In their first years of university, many of my friends experimented, leading to an epiphany or just a novel anecdote, a blip in an otherwise straight timeline. Friends who discovered that it didn’t do anything for them mourn that they themselves cannot be with someone of the same-sex, imagining it to be much more communicative and intimate than a heterosexual partnership. This is, of course, a massive generalisation, every relationship having its own issues regardless of its gender makeup, but it certainly beats homophobia. My only gripe  please stop asking me “who’s the man in the relationship?”


In this revolution, mini skirts are replaced with the cool grunge of jorts, perhaps with a chain swinging from a belt loop. Lesbian hiking gear is now ubiquitous in the form of Patagonia fleeces and Birkenstocks. Sick of clingy skinny jeans, everybody goes crazy for baggy cargos. In fact, gay style, for better or worse, has been so widely adopted by the masses that it can no longer act as a signifier of mutual sexual persuasion. It’s difficult to say if it should be gate-kept, but at least it’s clear that people aren’t ashamed to be mistaken as gay anymore.

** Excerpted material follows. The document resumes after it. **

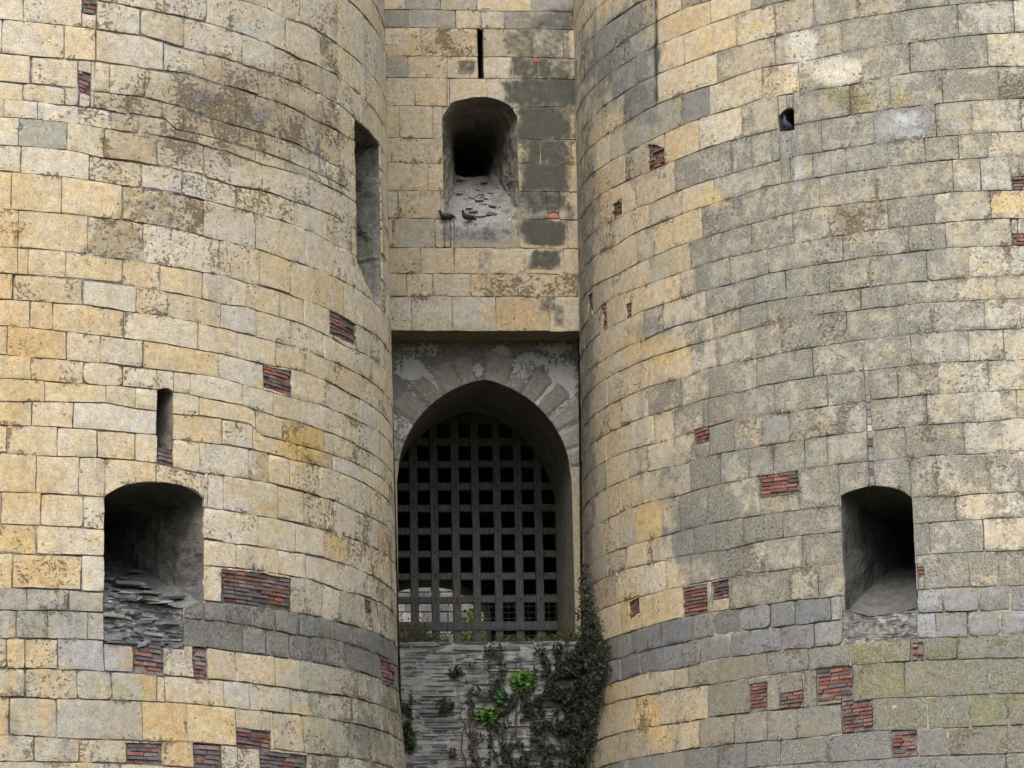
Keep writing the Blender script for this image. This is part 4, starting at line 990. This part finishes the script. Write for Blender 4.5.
# portcullis slot and vaulted passage
b = MB(); um = .5*(uA+uB); W2, Hh, D1 = 2.6, spr+2.6, 12.5
sc = 1.0
outer = []
for (u, z) in prof:
    outer.append((um+(-W2 if u < um-1e-3 else W2) if z <= spr else um+(u-um)/(uB-um)*W2, z if z <= spr else spr+(z-spr)/(max(hz)-spr)*(Hh-spr)))
def ringface(A, B):
    for i in range(len(A)-1): b.face((A[i], B[i], B[i+1], A[i+1]), 0)
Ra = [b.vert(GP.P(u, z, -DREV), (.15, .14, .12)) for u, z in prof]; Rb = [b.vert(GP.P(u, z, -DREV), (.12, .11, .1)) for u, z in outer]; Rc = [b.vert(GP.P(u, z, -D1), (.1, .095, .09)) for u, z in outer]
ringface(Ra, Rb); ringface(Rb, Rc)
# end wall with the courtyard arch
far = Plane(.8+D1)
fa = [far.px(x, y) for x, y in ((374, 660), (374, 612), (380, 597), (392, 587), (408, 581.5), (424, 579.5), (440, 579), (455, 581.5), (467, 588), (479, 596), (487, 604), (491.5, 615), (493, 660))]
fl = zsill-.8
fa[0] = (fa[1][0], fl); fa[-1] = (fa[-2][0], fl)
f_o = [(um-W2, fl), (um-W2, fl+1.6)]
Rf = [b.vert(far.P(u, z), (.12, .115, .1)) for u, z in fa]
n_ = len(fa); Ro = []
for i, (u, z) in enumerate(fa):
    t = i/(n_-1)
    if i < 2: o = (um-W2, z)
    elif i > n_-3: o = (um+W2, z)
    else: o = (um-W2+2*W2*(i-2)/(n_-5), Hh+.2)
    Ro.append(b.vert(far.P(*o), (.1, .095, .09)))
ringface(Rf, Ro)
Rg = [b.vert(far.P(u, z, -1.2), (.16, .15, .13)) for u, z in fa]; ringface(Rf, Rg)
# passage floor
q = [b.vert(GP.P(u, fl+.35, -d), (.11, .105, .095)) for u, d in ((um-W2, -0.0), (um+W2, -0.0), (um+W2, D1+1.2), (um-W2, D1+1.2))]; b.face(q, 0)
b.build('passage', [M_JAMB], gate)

# ------------------------------------------------------------------ portcullis
PP = Plane(.8+DREV+.35)
z_at = lambda y, x=476: PP.px(x, y)[1]
pc = empty('portcullis', PP.P(um, zsill, 0), 'dark timber portcullis of crossed bars lowered in the pointed gateway', 'portcullis')
rp = random.Random(3)
def bar(name, u0, z0, u1, z1, w, d, out, par):
    mb = MB(); n = 14; rows = []
    for i in range(n+1):
        t = i/n; u, z = u0+(u1-u0)*t, z0+(z1-z0)*t; j = .006*nz(u, z, w, 3)
        tx, tz = u1-u0, z1-z0; L = math.hypot(tx, tz); nx_, nz_ = tz/L, -tx/L; ww = w/2*(1+.08*nz(u, z, 9, 2.5)); c = .012
        row = []
        for s_, o_ in ((-ww, -d), (-ww, -c), (-ww+c, 0), (ww-c, 0), (ww, -c), (ww, -d)):
            row.append(mb.vert(PP.P(u+nx_*(s_+j), z+nz_*(s_+j), out+o_)))
        rows.append(row)
    for a, b_ in zip(rows, rows[1:]):
        for k in range(6): mb.face((a[k], b_[k], b_[(k+1) % 6], a[(k+1) % 6])[::-1], 0)
    mb.face(rows[0], 0); mb.face(rows[-1][::-1], 0)
    return mb.build(name, [M_WOOD], par)
VX = [372.5, 393.2, 414, 434.6, 455.8, 476, 497.7, 518.6, 538.8, 559.2, 580]
HY = [396, 418.6, 441, 463.8, 485.9, 507.7, 530.3, 553.2, 575.9, 599.5]
ztp = z_at(372)
BOLT = None
for x in VX:
    u = PP.px(x, 530)[0]; o = bar('upright', u, z_at(647), u, ztp, .150*rp.uniform(.92, 1.08), .10, rp.uniform(0, .012), pc)
    if not 390 < x < 565: continue
    for y in HY[1:]:
        if BOLT is None:
            q = MB(); q.box(Vector((0, 0, 0)), UD*.02, Vector((0, 0, .02)), -ND*.016, (.1, .1, .1), 0, bev=.35); bo = q.build('bolt', [M_IRON]); BOLT = bo.data
        else: bo = link('bolt', BOLT)
        bo.parent = o; bo.location = PP.P(u+rp.uniform(-.01, .01), z_at(y)+rp.uniform(-.01, .01), .016)-Vector(pc.location)
for y in HY:
    z = z_at(y); bar('crossbar', PP.px(366, y)[0], z, PP.px(586, y)[0], z+rp.uniform(-.02, .02), .142*rp.uniform(.92, 1.08), .09, -.055, pc)
bar('bottom_rail', PP.px(366, 626)[0], z_at(626), PP.px(586, 626)[0], z_at(626.5), .17, .12, .05, pc)
# wire netting hung over its lower part
b = MB(); NW = Plane(.8+DREV+.2)
def wire(p, q, rad_=.0028):
    d = (q-p).normalized(); a = d.cross(Vector((.3, .8, .52))).normalized(); c = d.cross(a); i = len(b.v)
    for e in (p, q):
        for k in range(4): b.vert(e+a*math.cos(k*math.pi/2)*rad_+c*math.sin(k*math.pi/2)*rad_)
    for k in range(4): b.face((i+k, i+(k+1) % 4, i+4+(k+1) % 4, i+4+k))
x0, x1 = PP.px(394, 600)[0], PP.px(561, 600)[0]; za, zb2 = z_at(643), z_at(596.5)
n1 = 25
for i in range(n1+1):
    u = x0+(x1-x0)*i/n1; pts = [NW.P(u+.012*nz(u, za+(zb2-za)*t/5, 0, 2), za+(zb2-za)*t/5, .03*nz(u, t*.3, 2, 1)) for t in range(6)]
    for p, q in zip(pts, pts[1:]): wire(p, q)
for j in range(9):
    z = za+(zb2-za)*j/8; pts = [NW.P(x0+(x1-x0)*t/12, z+.012*nz(t*.3, z, 0, 2), .03*nz(t*.3, z, 2, 1)) for t in range(13)]
    for p, q in zip(pts, pts[1:]): wire(p, q, .005 if j == 8 else .0028)
o = b.build('wire_netting', [M_WIRE], None, NW.P(um, za, 0)); tag(o, 'thin square wire netting stretched over the foot of the portcullis', 'netting')

# ------------------------------------------------------------------ schist wall blocking the lower gateway
SW = Plane(-.55)
b = MB(); rs = random.Random(9)
zt2 = SW.px(487, 641)[1]; sL, sR = -7.0, SW.px(600, 700)[0]+.35
wall_o = empty('schist_wall', SW.P(.5*(sL+sR), 0, 0), 'grey wall of thin flat schist courses filling the foot of the gateway below the portcullis', 'wall')
z = zt2
first = True
while z > 0:
    h = rs.choice([.025, .03, .04, .045, .055, .075]) if z > 5 else rs.uniform(.12, .2)
    s = sL-rs.uniform(0, .3); tl = rs.uniform(-.006, .006)
    while s < sR:
        L = rs.choice([rs.uniform(.08, .3), rs.uniform(.25, .9)]); c = s+L/2; v = rs.uniform(.8, 1.2)
        col = rs.choice([(.205, .203, .205), (.24, .235, .232), (.17, .17, .178), (.28, .27, .262), (.12, .12, .132), (.22, .208, .198)])
        bulge = .05*nz(c, z, 2, .9)+.03*nz(c, z, 5, 3)
        o = SW.P(c, z-h/2+.008*nz(c, z, 4, 1.5), bulge+rs.uniform(-.035, .012)-.15)
        if rs.random() > .05: b.box(o, UD*(L/2-rs.uniform(.003, .012))+Vector((0, 0, rs.uniform(-.006, .006))), Vector((0, 0, h/2-rs.uniform(.004, .014))), -ND*.15, tuple(x*v for x in col), 0, bev=.05)
        s += L
    z -= h
# lime bedding, smeared nearly flush and hiding many of the slates
gx, gz = 140, 80; z0 = zt2-3.2; rows = []
for j in range(gz+1):
    z = z0+(zt2-.02-z0)*j/gz
    rows.append([b.vert(SW.P(sL+(sR-sL)*i/gx, z, .05*nz(sL+(sR-sL)*i/gx, z, 2, .9)+.03*nz(sL+(sR-sL)*i/gx, z, 5, 3)-.024+.026*nz(sL+(sR-sL)*i/gx, z, 8, 1.6)+.018*nz((sL+(sR-sL)*i/gx)*.4, z*1.5, 3, 7)), (.27, .265, .262)) for i in range(gx+1)])
for r0, r1 in zip(rows, rows[1:]):
    for i in range(gx): b.face((r0[i], r0[i+1], r1[i+1], r1[i]), 0, True)
b.face([b.vert(SW.P(s_, z_, -.055), (.2, .19, .18)) for s_, z_ in ((sL, 0), (sR, 0), (sR, z0), (sL, z0))], 1)
t4 = [b.vert(SW.P(s_, zt2-.02, o_), (.25, .24, .22)) for s_, o_ in ((sL, -.055), (sR, -.055), (sR, -1.5), (sL, -1.5))]; b.face(t4, 1)
b.build('stonework', [M_SLATE, M_MORT], wall_o)
# ------------------------------------------------------------------ ground, courtyard, plants, birds, light
def structure(o): o['kind'] = 'structure'; return o
b = MB(); n = 40
for j in range(n+1):
    for i in range(n+1):
        x, y = -400+800*i/n, -300+900*j/n; b.vert((x, y, -.03+.03*nz(x, y, 0, .1)))
for j in range(n):
    for i in range(n): k = j*(n+1)+i; b.face((k, k+1, k+n+2, k+n+1))
structure(b.build('ground', [M_GROUND]))
cy = GP.P(um, zsill-.55, -(D1+1.2)); b = MB()
for j in range(9):
    for i in range(17): p = cy+UD*(i-8)*3.+ND*j*3.; b.vert((p.x, p.y, p.z+.06*nz(p.x, p.y, 0, .7)))
for j in range(8):
    for i in range(16): k = j*17+i; b.face((k, k+1, k+18, k+17))
structure(b.build('courtyard', [M_GROUND]))
# courtyard wall seen through the passage
CW = Plane(.8+D1+9.); cwc = CW.px(440, 610)[0]
b = MB(); rc_ = random.Random(4); z = cy.z-.2
while z < cy.z+7:
    h = rc_.uniform(.22, .36); s = cwc-8-rc_.random()
    while s < cwc+8:
        L = rc_.uniform(.3, .7); v = rc_.uniform(.7, 1.15); c = rc_.choice([(.20, .19, .18), (.16, .16, .165), (.26, .245, .22), (.12, .12, .125)])
        b.box(CW.P(s+L/2, z+h/2, rc_.uniform(-.02, .02)-.15), UD*(L/2-.012), Vector((0, 0, h/2-.012)), -ND*.15, tuple(x*v for x in c), 0, (0, .3, 0, 0), .04); s += L
    z += h
k4 = [b.vert(CW.P(cwc+s_, z_, -.06)) for s_, z_ in ((-8, cy.z-.2), (8, cy.z-.2), (8, z-.03), (-8, z-.03))]; b.face(k4, 1)
o = b.build('courtyard_wall', [M_STONE, M_MORT], None, CW.P(cwc, cy.z, 0)); tag(o, 'pale rubble wall far inside, glimpsed through the lower left bars of the portcullis', 'wall')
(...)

For perhaps the first time, straight men are the ones ‘left behind’. But in most cases, ask any of these men if they’ve ever felt a gay thought sneak into their head, and they’re not overly ashamed to admit it. Previously conditioned to be outwardly and inwardly hypermasculine, these men are now encouraged by popular culture to explore a diversity of dress, attitude, and interests, which I believe only broadens the idea of masculinity.


Instead of speculating, in 2024, you shouldn’t assume someone is anything at all. I assume that in future, everyone will be initially assumed bisexual. Before you argue that this is an idealistic fantasy, I don’t believe everyone is or has to be gay. I just hope that homosexuality stays relevant, that gay relationships are equally treasured by wider society and not seen as a stylish fad for the 2020s. That the world can be a little more like that street in Kreuzberg.